--- Start of DATA PROVIDED ---

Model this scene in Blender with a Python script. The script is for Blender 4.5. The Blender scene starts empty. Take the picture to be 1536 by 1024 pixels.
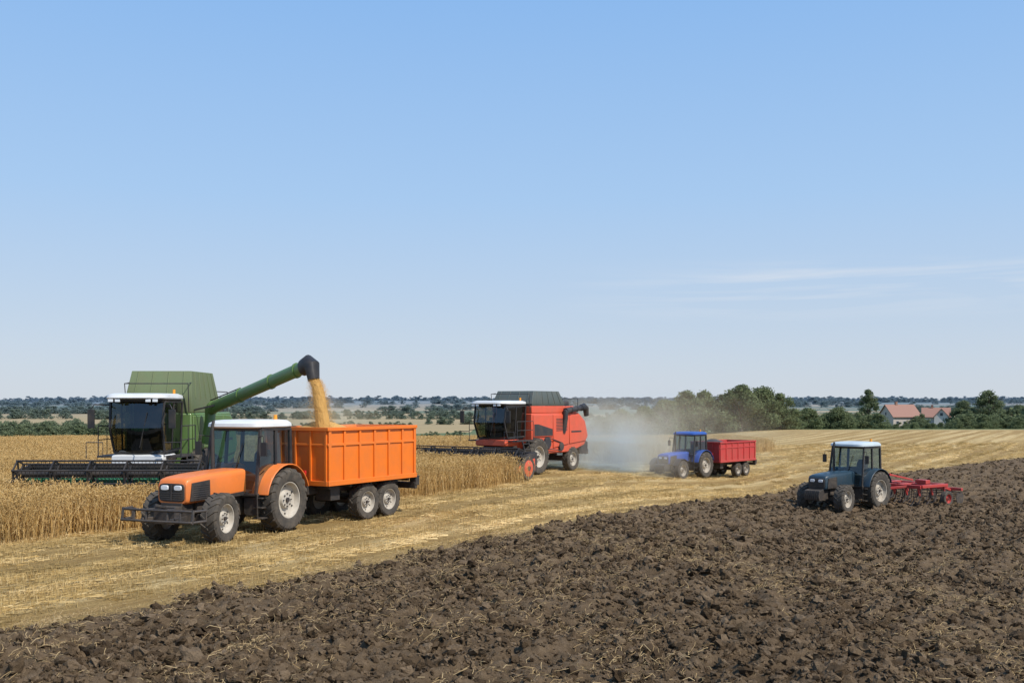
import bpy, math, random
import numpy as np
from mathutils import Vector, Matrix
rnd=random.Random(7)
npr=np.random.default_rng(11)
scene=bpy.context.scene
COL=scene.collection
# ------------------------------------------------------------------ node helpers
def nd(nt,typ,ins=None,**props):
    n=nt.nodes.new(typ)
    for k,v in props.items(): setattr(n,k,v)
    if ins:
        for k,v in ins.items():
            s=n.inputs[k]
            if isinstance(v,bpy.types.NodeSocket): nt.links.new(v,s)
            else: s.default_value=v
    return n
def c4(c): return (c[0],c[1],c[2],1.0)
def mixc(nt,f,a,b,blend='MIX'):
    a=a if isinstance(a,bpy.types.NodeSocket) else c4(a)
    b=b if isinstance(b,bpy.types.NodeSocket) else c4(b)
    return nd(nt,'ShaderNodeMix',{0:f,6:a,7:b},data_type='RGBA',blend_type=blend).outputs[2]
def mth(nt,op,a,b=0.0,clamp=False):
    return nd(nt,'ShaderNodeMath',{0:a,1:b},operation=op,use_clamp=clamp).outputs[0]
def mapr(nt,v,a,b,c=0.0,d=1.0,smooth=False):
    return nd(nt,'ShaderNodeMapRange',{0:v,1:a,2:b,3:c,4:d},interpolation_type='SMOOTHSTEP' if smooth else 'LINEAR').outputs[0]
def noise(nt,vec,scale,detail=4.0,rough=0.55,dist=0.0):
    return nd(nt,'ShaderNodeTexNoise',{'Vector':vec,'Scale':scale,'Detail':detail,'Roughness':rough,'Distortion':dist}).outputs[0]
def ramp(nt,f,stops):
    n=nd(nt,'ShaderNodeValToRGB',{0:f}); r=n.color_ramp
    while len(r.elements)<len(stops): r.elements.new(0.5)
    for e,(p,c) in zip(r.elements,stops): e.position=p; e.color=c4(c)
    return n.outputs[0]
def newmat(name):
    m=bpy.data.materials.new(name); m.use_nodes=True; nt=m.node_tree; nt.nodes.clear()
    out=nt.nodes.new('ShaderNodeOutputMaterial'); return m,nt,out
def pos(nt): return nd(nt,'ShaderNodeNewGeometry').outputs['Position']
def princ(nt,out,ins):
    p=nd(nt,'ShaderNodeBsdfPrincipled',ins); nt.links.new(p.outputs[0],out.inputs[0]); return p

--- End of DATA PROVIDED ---

WHAT YOU HAVE TO DO. Reproduce the material in its entirety and word for word, without the pictures.

EXPECTED OUTPUT.
Model this scene in Blender with a Python script. The script is for Blender 4.5. The Blender scene starts empty. Take the picture to be 1536 by 1024 pixels.
import bpy, math, random
import numpy as np
from mathutils import Vector, Matrix
rnd=random.Random(7)
npr=np.random.default_rng(11)
scene=bpy.context.scene
COL=scene.collection
# ------------------------------------------------------------------ node helpers
def nd(nt,typ,ins=None,**props):
    n=nt.nodes.new(typ)
    for k,v in props.items(): setattr(n,k,v)
    if ins:
        for k,v in ins.items():
            s=n.inputs[k]
            if isinstance(v,bpy.types.NodeSocket): nt.links.new(v,s)
            else: s.default_value=v
    return n
def c4(c): return (c[0],c[1],c[2],1.0)
def mixc(nt,f,a,b,blend='MIX'):
    a=a if isinstance(a,bpy.types.NodeSocket) else c4(a)
    b=b if isinstance(b,bpy.types.NodeSocket) else c4(b)
    return nd(nt,'ShaderNodeMix',{0:f,6:a,7:b},data_type='RGBA',blend_type=blend).outputs[2]
def mth(nt,op,a,b=0.0,clamp=False):
    return nd(nt,'ShaderNodeMath',{0:a,1:b},operation=op,use_clamp=clamp).outputs[0]
def mapr(nt,v,a,b,c=0.0,d=1.0,smooth=False):
    return nd(nt,'ShaderNodeMapRange',{0:v,1:a,2:b,3:c,4:d},interpolation_type='SMOOTHSTEP' if smooth else 'LINEAR').outputs[0]
def noise(nt,vec,scale,detail=4.0,rough=0.55,dist=0.0):
    return nd(nt,'ShaderNodeTexNoise',{'Vector':vec,'Scale':scale,'Detail':detail,'Roughness':rough,'Distortion':dist}).outputs[0]
def ramp(nt,f,stops):
    n=nd(nt,'ShaderNodeValToRGB',{0:f}); r=n.color_ramp
    while len(r.elements)<len(stops): r.elements.new(0.5)
    for e,(p,c) in zip(r.elements,stops): e.position=p; e.color=c4(c)
    return n.outputs[0]
def newmat(name):
    m=bpy.data.materials.new(name); m.use_nodes=True; nt=m.node_tree; nt.nodes.clear()
    out=nt.nodes.new('ShaderNodeOutputMaterial'); return m,nt,out
def pos(nt): return nd(nt,'ShaderNodeNewGeometry').outputs['Position']
def princ(nt,out,ins):
    p=nd(nt,'ShaderNodeBsdfPrincipled',ins); nt.links.new(p.outputs[0],out.inputs[0]); return p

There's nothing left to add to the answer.